As tentativas de definição de "cultura" que abordei mais acima são interpretações voltadas para a totalidade, isto é, enxergam na cultura um elemento que já surge plenamente desenvolvido, onipotente, pronto, acabado, tentacular e que serve, mais do que qualquer coisa - e talvez somente carregada dessa função - para fins identitários2. Assim, o indivíduo que não sente afinidade com esta ou aquela cultura, que não encontra possibilidades de sublimar os desdobramentos culturais específicos em termos de transcendência e interioridade, é imediatamente lançado à anomia. Interpretada de tal modo, a cultura atua como castradora e não alcança nenhum valor passível de universalização, logo, é incapaz de pairar acima das limitações nacionais, étnicas, de classe e de gênero ou, na vertente pós-moderna, toma a forma de um niilismo cujo resultado é anárquico e autodestrutivo. Um mínimo de perspicácia e já se pode notar que estas interpretações são absolutamente autoritárias e provenientes do pensamento de esquerda. Ninguém deve esquecer que o objetivo de destruir o indivíduo, sua liberdade e sua vida interior encontraram no marxismo cultural de Gramsci (uma espécie de cadinho no qual se misturam muitos dos paradigmas de esquerda), a partir das últimas quatro ou cinco décadas, seu caminho mais eficaz e sombrio. Frisa-se uma vez mais que o resultado de tais interpretações - se não for a destruição da alta cultura, que poderá sobreviver no recôndito de mentes brilhantes - é a profunda decadência cultural, quadro este que já se verifica nitidamente em várias sociedades, alijando muitos indivíduos da possibilidade de educação, conhecimento e formação do caráter, assim acabando por condicioná-los a uma existência sem propósito.
De um ponto de vista liberal, a cultura é interpretada não a partir de sua estrutura geral e indistinta, mas sim de acordo com manifestações específicas que sejam dotadas de qualidade e valores universalizáveis. É só através desta espécie de filtragem promovida com base em critérios filosóficos e em certa medida estéticos, consolidados ao longo de séculos, que se concretiza a alta cultura, aquela que fornece aos seres humanos a oportunidade do autoconhecimento, da transcendência e da compreensão ontológica, ainda que de forma não completa, já que os mistérios precisam continuar existindo para que eles próprios abram margem para a criatividade e para o processo gerador da cultura. Nesta perspectiva, não é a cultura, assumida de maneira prescritiva, que abarca o indivíduo e o asfixia em uma prisão identitária da qual não sobram espaço nem direito para o estranhamento3, é o próprio indivíduo, dotado de liberdade, que busca a relação de afinidade com manifestações culturais diversas e potencializadoras de sublimação interior. É uma perspectiva de liberdade, valorizadora da cultura por seus elementos qualitativos, contrária à legitimação de práticas culturais causadoras de prejuízos físicos, morais ou espirituais. Se revela contrária ainda, à ideia de que tudo que existe se legitima apenas por existir, ciosa da necessidade do exame moral interior na avaliação daquilo que se apresenta diante do Homem. É a perspectiva que procuro levar comigo.
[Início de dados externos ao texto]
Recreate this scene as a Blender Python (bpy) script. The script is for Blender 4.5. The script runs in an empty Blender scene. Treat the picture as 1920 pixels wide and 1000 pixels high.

1. Longe de mim corroborar a noção marxista de natureza como mero cenário de ações humanas, dado que todas as relações do ser humano com o meio natural, sejam essas materiais ou contemplativas (em sentido lato), são vetores de cultura. O que se intenta mostrar é tão somente que a cultura depende das realizações humanas, enquanto a natureza, ao contrário, independe disto.

2. Na Grécia Antiga, berço cultural do Ocidente, em que pese a força da alteridade, é necessário considerar os contextos local e regional, muito mais significativos do que o são atualmente. Ademais, o desenvolvimento cultural grego, tributário de um processo que aliou espiritualidade e racionalismo de modo ímpar, é humanista, antes de ser propriamente grego. O classicismo e o universalismo, observados em diversos campos da cultura e da ciência gregas, são exemplos que confirmam esta avaliação. Ver Pierre Lévêque, A aventura grega, Edições Cosmos, Lisboa - Rio de Janeiro, 1967 e Werner Jaeger, Paidéia, Martins Fontes, São Paulo, 2001.

3. Para uma reflexão acerca do conceito de estranhamento, ver o ensaio de Carlo Ginzburg, "Estranhamento: Pré-história de um procedimento literário", em Olhos de Madeira, Companhia das Letras, São Paulo, 2001, pp. 15 a 41.